Brooklyn’s Harper Blynn is a band fronted by two gifted songwriters intent on changing the scope of the modern pop act. If the offerings on their debut album are any indication, they just might have a shot at it. Loneliest Generation is chock full of eminently singable melodies couched in four-part harmonies and lyrics that set mid-twenties angst in a hopeful context. But what really separates HB from their peers is the way the band locks into the songs like… well, a band. Loneliest Generation is blissfully free of the kind of hesitant, predictable musicianship that weighs down so many groups that, in truth, are merely a collection of musicians arrayed around a singer-songwriter. The arrangements here are muscular and fully formed, the sort of thing that only a true collective could arrive at through hours spent hashing things out in a basement. Throughout, the album stays relatively close to HB’s live presentation of guitar, bass, drums and keyboard, and superstar producer David Kahne wisely allows the band’s collective brio to shine through the effort.

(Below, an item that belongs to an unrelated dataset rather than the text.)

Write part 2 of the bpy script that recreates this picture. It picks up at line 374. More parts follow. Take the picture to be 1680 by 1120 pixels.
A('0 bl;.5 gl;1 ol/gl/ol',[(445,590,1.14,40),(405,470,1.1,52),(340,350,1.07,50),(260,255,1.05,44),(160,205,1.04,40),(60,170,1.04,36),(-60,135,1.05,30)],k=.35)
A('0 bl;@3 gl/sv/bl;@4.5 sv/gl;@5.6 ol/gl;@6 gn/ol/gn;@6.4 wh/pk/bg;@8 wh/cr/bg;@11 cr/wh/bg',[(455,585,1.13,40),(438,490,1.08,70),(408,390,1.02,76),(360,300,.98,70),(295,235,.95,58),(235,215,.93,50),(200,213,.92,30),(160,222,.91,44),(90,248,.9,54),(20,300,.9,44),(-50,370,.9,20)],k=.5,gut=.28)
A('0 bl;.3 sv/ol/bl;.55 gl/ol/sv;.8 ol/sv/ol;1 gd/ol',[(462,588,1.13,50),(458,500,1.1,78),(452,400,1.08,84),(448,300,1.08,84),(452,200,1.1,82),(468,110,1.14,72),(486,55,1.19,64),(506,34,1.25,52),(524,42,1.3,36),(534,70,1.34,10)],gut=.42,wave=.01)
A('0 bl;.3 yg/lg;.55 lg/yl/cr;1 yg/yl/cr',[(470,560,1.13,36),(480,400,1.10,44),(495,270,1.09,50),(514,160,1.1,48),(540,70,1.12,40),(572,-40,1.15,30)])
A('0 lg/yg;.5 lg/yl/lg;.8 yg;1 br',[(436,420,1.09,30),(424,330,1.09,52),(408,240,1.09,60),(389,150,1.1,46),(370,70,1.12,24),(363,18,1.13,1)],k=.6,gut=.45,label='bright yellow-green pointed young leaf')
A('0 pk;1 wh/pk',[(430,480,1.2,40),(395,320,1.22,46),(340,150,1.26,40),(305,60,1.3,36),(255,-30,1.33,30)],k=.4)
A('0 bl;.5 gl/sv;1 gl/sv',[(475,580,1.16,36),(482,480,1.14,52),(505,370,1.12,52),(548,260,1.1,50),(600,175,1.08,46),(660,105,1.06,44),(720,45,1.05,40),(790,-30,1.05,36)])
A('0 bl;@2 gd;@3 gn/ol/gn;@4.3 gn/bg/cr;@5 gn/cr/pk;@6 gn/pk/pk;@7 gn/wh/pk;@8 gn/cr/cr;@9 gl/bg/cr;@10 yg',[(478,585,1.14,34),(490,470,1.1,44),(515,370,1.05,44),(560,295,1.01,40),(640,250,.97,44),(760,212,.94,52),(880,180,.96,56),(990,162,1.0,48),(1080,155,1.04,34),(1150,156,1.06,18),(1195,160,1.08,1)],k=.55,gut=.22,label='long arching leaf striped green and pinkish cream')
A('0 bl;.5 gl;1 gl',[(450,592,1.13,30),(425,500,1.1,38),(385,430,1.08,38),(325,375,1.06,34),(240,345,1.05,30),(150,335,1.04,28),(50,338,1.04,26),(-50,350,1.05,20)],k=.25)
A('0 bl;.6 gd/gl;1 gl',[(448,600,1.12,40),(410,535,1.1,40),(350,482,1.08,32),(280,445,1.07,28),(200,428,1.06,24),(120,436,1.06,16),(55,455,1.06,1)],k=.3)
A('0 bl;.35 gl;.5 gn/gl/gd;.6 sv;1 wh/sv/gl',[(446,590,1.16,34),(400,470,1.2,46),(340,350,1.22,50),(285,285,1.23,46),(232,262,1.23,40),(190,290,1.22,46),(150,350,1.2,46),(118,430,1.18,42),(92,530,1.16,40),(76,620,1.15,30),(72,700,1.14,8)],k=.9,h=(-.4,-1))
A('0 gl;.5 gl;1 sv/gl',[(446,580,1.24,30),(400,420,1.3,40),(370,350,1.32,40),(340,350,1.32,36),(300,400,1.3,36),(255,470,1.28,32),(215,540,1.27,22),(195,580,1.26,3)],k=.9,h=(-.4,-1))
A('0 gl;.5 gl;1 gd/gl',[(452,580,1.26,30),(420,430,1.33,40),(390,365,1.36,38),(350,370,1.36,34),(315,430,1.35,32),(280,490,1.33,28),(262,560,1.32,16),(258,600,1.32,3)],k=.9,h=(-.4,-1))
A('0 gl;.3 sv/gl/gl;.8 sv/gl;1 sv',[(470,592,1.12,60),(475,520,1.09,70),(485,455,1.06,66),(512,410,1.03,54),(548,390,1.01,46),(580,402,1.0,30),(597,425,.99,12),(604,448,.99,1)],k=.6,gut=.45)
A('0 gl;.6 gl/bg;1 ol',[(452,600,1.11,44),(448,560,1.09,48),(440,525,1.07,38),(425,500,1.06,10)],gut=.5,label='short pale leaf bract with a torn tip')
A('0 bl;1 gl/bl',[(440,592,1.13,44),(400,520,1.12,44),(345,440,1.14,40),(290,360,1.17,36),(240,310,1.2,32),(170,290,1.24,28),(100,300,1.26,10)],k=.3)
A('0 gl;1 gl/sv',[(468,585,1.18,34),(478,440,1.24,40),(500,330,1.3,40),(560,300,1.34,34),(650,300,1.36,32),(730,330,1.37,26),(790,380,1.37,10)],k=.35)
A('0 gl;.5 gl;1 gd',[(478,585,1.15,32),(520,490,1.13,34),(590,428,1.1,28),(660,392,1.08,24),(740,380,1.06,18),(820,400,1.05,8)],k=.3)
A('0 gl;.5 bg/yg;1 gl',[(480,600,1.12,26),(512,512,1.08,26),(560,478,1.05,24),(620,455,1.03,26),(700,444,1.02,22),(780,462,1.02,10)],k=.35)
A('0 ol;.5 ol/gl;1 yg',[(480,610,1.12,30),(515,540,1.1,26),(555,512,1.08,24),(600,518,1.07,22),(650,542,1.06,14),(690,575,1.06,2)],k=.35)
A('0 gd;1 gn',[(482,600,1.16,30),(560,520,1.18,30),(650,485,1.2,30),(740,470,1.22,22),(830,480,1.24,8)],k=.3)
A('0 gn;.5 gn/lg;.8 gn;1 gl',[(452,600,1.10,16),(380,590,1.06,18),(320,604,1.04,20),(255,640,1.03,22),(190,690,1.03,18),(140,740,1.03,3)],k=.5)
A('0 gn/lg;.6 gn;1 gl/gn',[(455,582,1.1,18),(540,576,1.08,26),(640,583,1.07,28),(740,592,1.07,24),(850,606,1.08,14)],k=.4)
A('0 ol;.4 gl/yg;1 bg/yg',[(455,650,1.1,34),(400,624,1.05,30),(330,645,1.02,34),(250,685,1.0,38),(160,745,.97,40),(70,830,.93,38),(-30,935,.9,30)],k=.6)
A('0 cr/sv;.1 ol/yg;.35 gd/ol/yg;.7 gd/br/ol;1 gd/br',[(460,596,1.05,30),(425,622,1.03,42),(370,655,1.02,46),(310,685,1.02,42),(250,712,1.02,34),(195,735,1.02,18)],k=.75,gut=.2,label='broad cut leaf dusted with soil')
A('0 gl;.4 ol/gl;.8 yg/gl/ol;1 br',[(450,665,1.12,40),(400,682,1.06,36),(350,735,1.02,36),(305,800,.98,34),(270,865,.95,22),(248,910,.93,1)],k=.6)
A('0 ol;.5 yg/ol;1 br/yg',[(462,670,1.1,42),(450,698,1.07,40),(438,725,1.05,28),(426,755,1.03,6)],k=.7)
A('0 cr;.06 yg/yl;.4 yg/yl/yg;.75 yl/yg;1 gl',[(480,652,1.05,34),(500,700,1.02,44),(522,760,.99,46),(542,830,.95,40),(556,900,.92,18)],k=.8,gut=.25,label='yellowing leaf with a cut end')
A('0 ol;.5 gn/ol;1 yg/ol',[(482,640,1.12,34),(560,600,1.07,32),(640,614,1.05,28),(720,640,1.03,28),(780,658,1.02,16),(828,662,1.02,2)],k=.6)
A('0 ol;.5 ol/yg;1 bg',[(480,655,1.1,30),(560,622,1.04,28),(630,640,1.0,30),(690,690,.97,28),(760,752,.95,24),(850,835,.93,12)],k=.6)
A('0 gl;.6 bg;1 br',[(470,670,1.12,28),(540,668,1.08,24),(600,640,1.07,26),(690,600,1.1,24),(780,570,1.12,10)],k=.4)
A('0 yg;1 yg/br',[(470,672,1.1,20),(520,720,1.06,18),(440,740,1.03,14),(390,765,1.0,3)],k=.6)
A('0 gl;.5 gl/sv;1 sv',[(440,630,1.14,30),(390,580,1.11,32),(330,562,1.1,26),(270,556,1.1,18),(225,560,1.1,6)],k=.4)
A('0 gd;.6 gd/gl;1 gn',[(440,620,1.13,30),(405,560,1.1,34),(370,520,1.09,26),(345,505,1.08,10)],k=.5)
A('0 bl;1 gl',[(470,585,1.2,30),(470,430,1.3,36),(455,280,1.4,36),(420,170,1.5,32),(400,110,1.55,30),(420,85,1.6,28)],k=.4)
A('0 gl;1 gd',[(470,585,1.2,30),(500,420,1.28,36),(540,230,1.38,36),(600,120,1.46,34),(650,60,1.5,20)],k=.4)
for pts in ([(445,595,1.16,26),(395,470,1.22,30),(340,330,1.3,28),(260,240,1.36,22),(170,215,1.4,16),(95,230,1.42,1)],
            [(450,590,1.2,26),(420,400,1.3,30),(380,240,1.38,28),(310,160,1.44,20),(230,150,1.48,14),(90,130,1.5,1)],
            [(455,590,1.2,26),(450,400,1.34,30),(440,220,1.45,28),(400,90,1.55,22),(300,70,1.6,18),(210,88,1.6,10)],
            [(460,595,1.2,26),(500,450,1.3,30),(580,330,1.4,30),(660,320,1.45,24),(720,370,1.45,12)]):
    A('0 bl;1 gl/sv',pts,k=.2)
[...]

At the other end of the definition of what constitutes a band, we find Chicago’s own Erik Hall and his one-man project, In Tall Buildings. Hall succeeds in making his introversion feel as appealing as Harper Blynn’s gregariousness, a tricky feat achieved with a battery of vintage recording commitment and the sort of cabin fever familiar only to a man sequestered in a high-rise apartment overlooking Lake Michigan. Many of the eponymous album’s most engaging moments are a result of the collision of two sonically disparate environments layered over each other, such as the demented drums that appear, in no apparent relation to time signature or dynamic, in the middle section of the sparse acoustic ballad “Twenty One.” In Tall Buildings is the aural representation of a pleasantly scattered mind, something like what Neil Young might sound like with multiple personality disorder and a bottomless freezer of ice cream sandwiches.